The 50-story tower at One New York Plaza, at the southern end of the city's hard-hit financial district, housed a major data center for the bank. Chase decided to exercise an option to buy the building at what seemed to observers to be the worst possible moment.

Not only was the bank itself planning to vacate about 1.3 million square feet and move into a more modern facility in Brooklyn, but Salomon Brothers and Thompson-McKinnon which 300,000 square feet and 160,000 square feet, respectively, were also relocating.

Chase's decision to exercise its option was partly defensive, Mr. Castellano admitted. Given the state of the New York market, he explained, the landlord was unlikely to pump any money into the money-losing property, and that jeopardized Chase's major operating systems during a critical transition.

"We wanted to make sure we had control of the building," he said.

Cynics noted that, given the generous tax abatements Chase received to build new quarters in Brooklyn, the bank could "profit" on the building even if it rented the space it was vacating at a below-market rates.

Instead, working closely with Edward S. Gordon & Co., a New York broker, the bank pursued a strategy of renovating the building's systems to compete with the newer buildings in the area.

Mitchell E. Rudin, a senior managing director of E.S. Gordon, said the building had several things going for it from the start, including large floors and high ceilings, a location in the financial district, parking facilities, and electrical improvements made by the prior tenants.

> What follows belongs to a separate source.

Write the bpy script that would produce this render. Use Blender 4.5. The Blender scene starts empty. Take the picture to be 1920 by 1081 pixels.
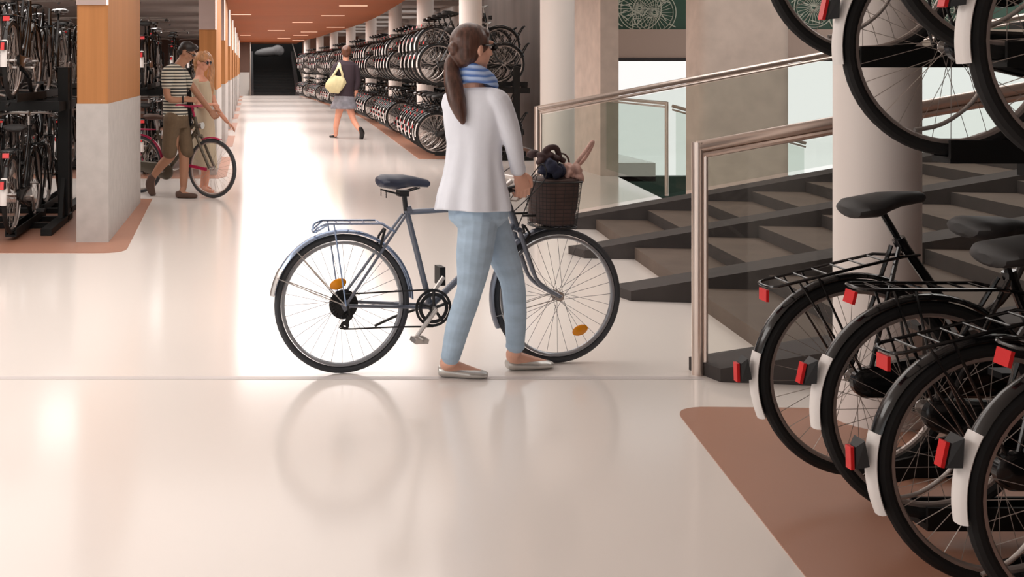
import bpy, math, random
from mathutils import Vector as V, Matrix
random.seed(7)
PI = math.pi
SC = bpy.context.scene
COL = SC.collection
F = 2200.0; U0 = 465.0; V0 = 128.0; H = 1.53          # focal length in pixels, vanishing point, eye height
def at(u, v, Y):                                       # world point at distance Y seen at a spot of the photograph
    return V(((u-U0)*Y/F, Y, H-(v-V0)*Y/F))
def fl(u, v):                                          # point of the floor
    Y = F*H/(v-V0); return V(((u-U0)*Y/F, Y, 0))
def R(d): return math.radians(d)
def lin(c):
    return tuple(((x/255/12.92) if x/255 <= .04045 else ((x/255+.055)/1.055)**2.4) for x in c)

# ---------------------------------------------------------------- materials
M = {}
def mat(name, rgb, rough=.6, metal=0, spec=.5, coat=0, noise=None, emit=None, bump=None, alpha=None):
    m = bpy.data.materials.new(name); m.use_nodes = True
    nt = m.node_tree; n = nt.nodes; b = n['Principled BSDF']
    c = lin(rgb)
    b.inputs['Base Color'].default_value = (*c, 1)
    b.inputs['Roughness'].default_value = rough
    b.inputs['Metallic'].default_value = metal
    b.inputs['Specular IOR Level'].default_value = spec
    b.inputs['Coat Weight'].default_value = coat
    if emit:
        b.inputs['Emission Color'].default_value = (*lin(emit[0]), 1)
        b.inputs['Emission Strength'].default_value = emit[1]
    if noise:                                          # (scale xyz, amount, detail)
        tc = n.new('ShaderNodeTexCoord'); mp = n.new('ShaderNodeMapping'); nz = n.new('ShaderNodeTexNoise'); rp = n.new('ShaderNodeValToRGB')
        mp.inputs['Scale'].default_value = noise[0]
        nz.inputs['Scale'].default_value = 1; nz.inputs['Detail'].default_value = noise[2]
        a = noise[1]
        rp.color_ramp.elements[0].position = .3; rp.color_ramp.elements[1].position = .7
        rp.color_ramp.elements[0].color = (*[x*(1-a) for x in c], 1)
        rp.color_ramp.elements[1].color = (*[min(1, x*(1+a)) for x in c], 1)
        l = nt.links
        l.new(tc.outputs['Object'], mp.inputs['Vector']); l.new(mp.outputs[0], nz.inputs['Vector'])
        l.new(nz.outputs['Fac'], rp.inputs['Fac']); l.new(rp.outputs[0], b.inputs['Base Color'])
        if bump:
            bp = n.new('ShaderNodeBump'); bp.inputs['Strength'].default_value = bump
            l.new(nz.outputs['Fac'], bp.inputs['Height']); l.new(bp.outputs[0], b.inputs['Normal'])
    M[name] = m
    return m
def stripes(name, c1, c2, freq, axis=2, duty=.5, rough=.8, soft=.05, wob=0):
    m = mat(name, c1, rough); nt = m.node_tree; n = nt.nodes; l = nt.links; b = n['Principled BSDF']
    tc = n.new('ShaderNodeTexCoord'); sp = n.new('ShaderNodeSeparateXYZ'); mu = n.new('ShaderNodeMath'); fr = n.new('ShaderNodeMath'); rp = n.new('ShaderNodeValToRGB')
    l.new(tc.outputs['Object'], sp.inputs[0])
    mu.operation = 'MULTIPLY'; mu.inputs[1].default_value = freq; l.new(sp.outputs[axis], mu.inputs[0])
    src = mu
    if wob:
        nz = n.new('ShaderNodeTexNoise'); nz.inputs['Scale'].default_value = 6; ad = n.new('ShaderNodeMath'); ad.operation = 'MULTIPLY_ADD'
        l.new(tc.outputs['Object'], nz.inputs['Vector']); l.new(nz.outputs['Fac'], ad.inputs[0]); ad.inputs[1].default_value = wob; l.new(mu.outputs[0], ad.inputs[2]); src = ad
    fr.operation = 'FRACT'; l.new(src.outputs[0], fr.inputs[0]); l.new(fr.outputs[0], rp.inputs['Fac'])
    rp.color_ramp.elements[0].color = (*lin(c1), 1); rp.color_ramp.elements[1].color = (*lin(c2), 1)
    rp.color_ramp.elements[0].position = duty-soft; rp.color_ramp.elements[1].position = duty+soft
    l.new(rp.outputs[0], b.inputs['Base Color'])
    return m
def glass(name, tint, gloss=.08):
    m = bpy.data.materials.new(name); m.use_nodes = True
    nt = m.node_tree; n = nt.nodes; n.clear()
    o = n.new('ShaderNodeOutputMaterial'); t = n.new('ShaderNodeBsdfTransparent'); g = n.new('ShaderNodeBsdfGlossy'); mx = n.new('ShaderNodeMixShader')
    t.inputs[0].default_value = (*tint, 1); g.inputs['Roughness'].default_value = .03; mx.inputs[0].default_value = gloss
    nt.links.new(t.outputs[0], mx.inputs[1]); nt.links.new(g.outputs[0], mx.inputs[2]); nt.links.new(mx.outputs[0], o.inputs[0])
    M[name] = m

mat('floor', (238, 230, 224), .15, spec=.38, noise=((.25, .25, .25), .02, 2))
mat('brown_floor', (172, 124, 102), .36, spec=.4, noise=((1.2, 1.2, 1.2), .05, 3))
mat('wood', (178, 122, 76), .6, spec=.12, noise=((26, 26, .7), .09, 5))
mat('wood_ceiling', (156, 90, 56), .7, spec=.12, noise=((.35, 9, 9), .13, 5))
mat('concrete', (184, 178, 174), .8, noise=((9, 9, 9), .07, 8), bump=.04)
mat('concrete_tan', (214, 196, 184), .85, noise=((5, 5, 5), .09, 9), bump=.05)
mat('grey_wall', (118, 108, 103), .9, noise=((2.2, 2.2, .5), .14, 5))
mat('soffit', (176, 168, 164), .85, noise=((.05, 1.3, 1), .13, 3))
mat('mauve', (176, 156, 150), .7)
mat('plaster', (226, 218, 214), .8)
mat('column_white', (236, 227, 221), .42, spec=.4)
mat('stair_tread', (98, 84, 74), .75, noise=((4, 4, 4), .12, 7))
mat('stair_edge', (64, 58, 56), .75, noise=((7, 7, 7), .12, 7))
mat('spandrel', (206, 180, 166), .7)
mat('dark_frame', (58, 50, 50), .6)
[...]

The group also got a break when a court decided that the presence of asbestos reduced the taxable value of the property. As a result of the decision the previous owner was rebated nearly $30 million of the $65 million in taxes paid over a five-year period, and Chase was able to lower operating costs by renegotiating its assessment to reflect the removal costs.

In addition to removing asbestos, the renovations included major upgrades of the cooling and electrical systems, as well as renovations of the lobby, elevators, and exterior of the structure.

Retail space that had been leased by a liquor store, a discount jeweler, and other decidedly untrendy tenants was also upgraded.

Now the space houses a more upscale group including a specialty coffee shop, a yogurt shop, and an Estee Lauder outlet.

In 1993 Prudential Securities leased floors two through 17, sopping up much of the space the bank had vacated. And the following year, Goldman, Sachs & Co. expanded its nearby operations into the upper floors of the building, where Salomon and Thompson-McKinnon had been perched. These were New York City's two largest leasing deals, Mr. Rudin said.

Last month, Prudential and Goldman each agreed to take additional space, and another tenant, the law firm of Fried, Frank, Harris, Shriver & Jacobson, extended its lease by 10 years, to 2009.

Market rumors are circulating that the bank is quietly shopping the building to investors. Mr. Castellano denied the rumors.

Now that the bank has vacated the property, however, it is classified as "other real estate owned," meaning that it must be sold eventually under federal banking laws.

Mr. Castellano said the laws require banks to dispose of foreclosed property within five years, but he noted that it is possible to get an extension.

"We don't feel any pressure. To the extent that return are good, it's difficult to walk away," he said. "We're getting an attractive yield on our investment."